I need to find a new century route to ride. The route to Shiner is bound to get me hit by a car one of these days as there’s long sections of it with no shoulder to ride on. Doing 34 laps at the Veloway for 6 hours isn’t my idea of fun.

I’m bored.

Hello Look pedals

The bike shop had a sale today and I couldn’t resist buying a set of Look Keo Sprint pedals at a deep discount. I was using Shimano SPD pedals on my road bike, and they were frustrating if not dangerous things. 3/4s of the time when I tried to step into them in a hurry, I’d miss the cleat on my shoe and go sliding off the pedal. If I was exceptionally unlucky, it’d cause me to slip off the saddle completely and whack my crotch on the top bar.
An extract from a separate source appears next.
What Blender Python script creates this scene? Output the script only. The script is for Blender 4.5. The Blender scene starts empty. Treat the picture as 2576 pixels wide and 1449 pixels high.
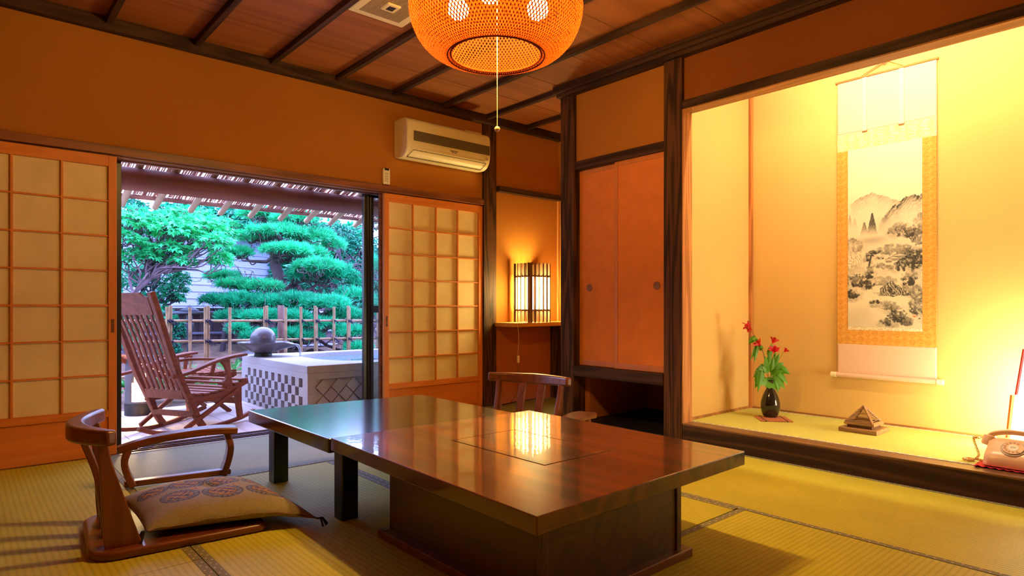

When standing up to power up a hill, I had to be careful to make sure I didn’t twist my foot at all so I didn’t pop out of the pedal.

Look pedals is one of those things I wish I had bought two years ago. I put them on and gave them a test spin at the veloway today. They were an order of magnitude easier to click into, I could instantly feel when I was securely attached. Granted, they’re one sided and fall back a bit, so I have to get used to kicking back a bit farther to get situated in them. Going up a hill while standing, I felt considerably more secure in my footing with zero torquing of my shoe. Walking around is less slippery since the cleat is wider, and I can even get little rubber booties to cover to cleat.

In other news, somebody keyed my truck very recently. There’s one run down the right side from bumper to bumper, and I can even see in the dust where their fingers were. I have no psycho girlfriends that I’m aware of, so it was probably somebody who didn’t like how I parked or something. Asshole. And yes, I’m an asshole for not parking straight, but that doesn’t do physical damage, now does it? I’m the victim here!